Aerospace Industrial Development Corp (AIDC, 漢翔航空工業), the nation’s largest civilian and military aircraft manufacturer, yesterday said that it has decided to improve ties with its 123 domestic suppliers in the face of more stringent requirements set by major clients.
“Since 2013, Boeing has adopted a policy that requires suppliers to cut prices by at least 10 percent before 2019 or risk being dropped from its list of suppliers for the A320 aircraft,” AIDC president Butch Hsu (徐延年) told an investors’ conference in Taipei.
Instead of pursuing redundant investments, AIDC plans to bolster partnerships with its domestic peers, and source materials and parts locally, Hsu said.
“We do not fear competition, but the lack of a consolidated effort with our peers,” AIDC chairman Anson Liao (廖榮鑫) said, adding that he has been in talks with EVA Airways Corp’s (長榮航空) aersospace manufacturing affiliates hoping to establish an “A-Team” in Taiwan’s aviation industry, similar to that among the nation’s top bicycle manufacturers.
AIDC is also positive about China’s order of 250 narrow-body 737 aircraft and 50 wide-body aircraft that was announced by Boeing after Chinese President Xi Jinping’s (習近平) tour of its Everette, Washington, plant last month.
“About 90 percent of the world’s aircraft contain AIDC-made parts and we are happy to see that number rise,” Liao said.
Parts sold by suppliers such as AIDC are shipped to aircraft manufactures such as Boeing and Airbus, which tend to resell those parts as certified originals to airline companies at much higher prices, Liao said.

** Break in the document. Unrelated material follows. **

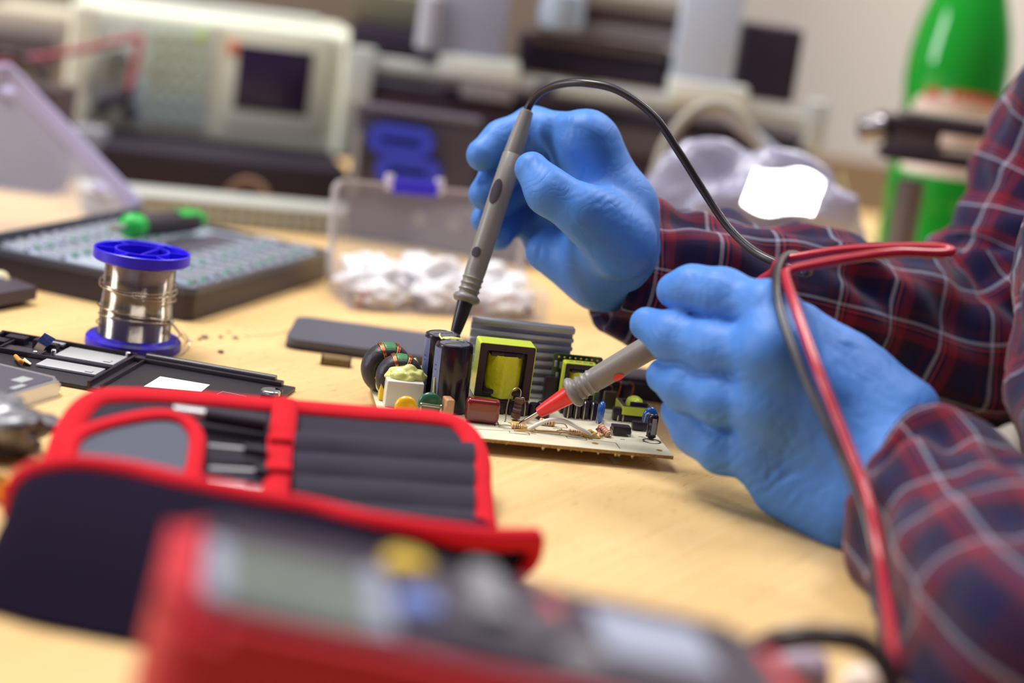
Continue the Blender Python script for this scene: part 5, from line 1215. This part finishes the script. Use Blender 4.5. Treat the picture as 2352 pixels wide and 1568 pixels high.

The company’s military contracts are progressing as expected, such as the air force’s NT$69 billion (US$2.11 billion) training aircraft upgrade program slated to take place between 2017 and 2022, and upgrade programs for the F-16 A/B jets and the AIDC-developed F-CK1 jet, Hsu said.
As Taiwan’s military continues to streamline, more opportunities might arise for civilian contractors, he said.
Overall, the company remains positive on the global civilian aviation sector amid low fuel prices, citing Airbus and Boeing’s estimates that passenger revenue per kilometer is set to grow at about 5 percent annually for the next two decades.
In the first half of the year, the company reported net income of NT$868 million, or NT$0.96 per share, in line with expectations and compared with net income of NT$839 million, or NT$0.92 per share, in the same period last year.
Sales in the first three quarters of this year rose to NT$20 billion from NT$16.97 billion last year.
From January through last month, the Ministry of Defense remained the company’s largest client, representing 42 percent of sales, followed by General Electric Co (7 percent), Bombardier Aerospace (9 percent), and Rolls-Royce PLC (6 percent), while Airbus and Boeing contributed 3 percent and 4 percent in sales respectively.
AIDC shares gained 0.24 percent to NT$41 in Taipei trading yesterday.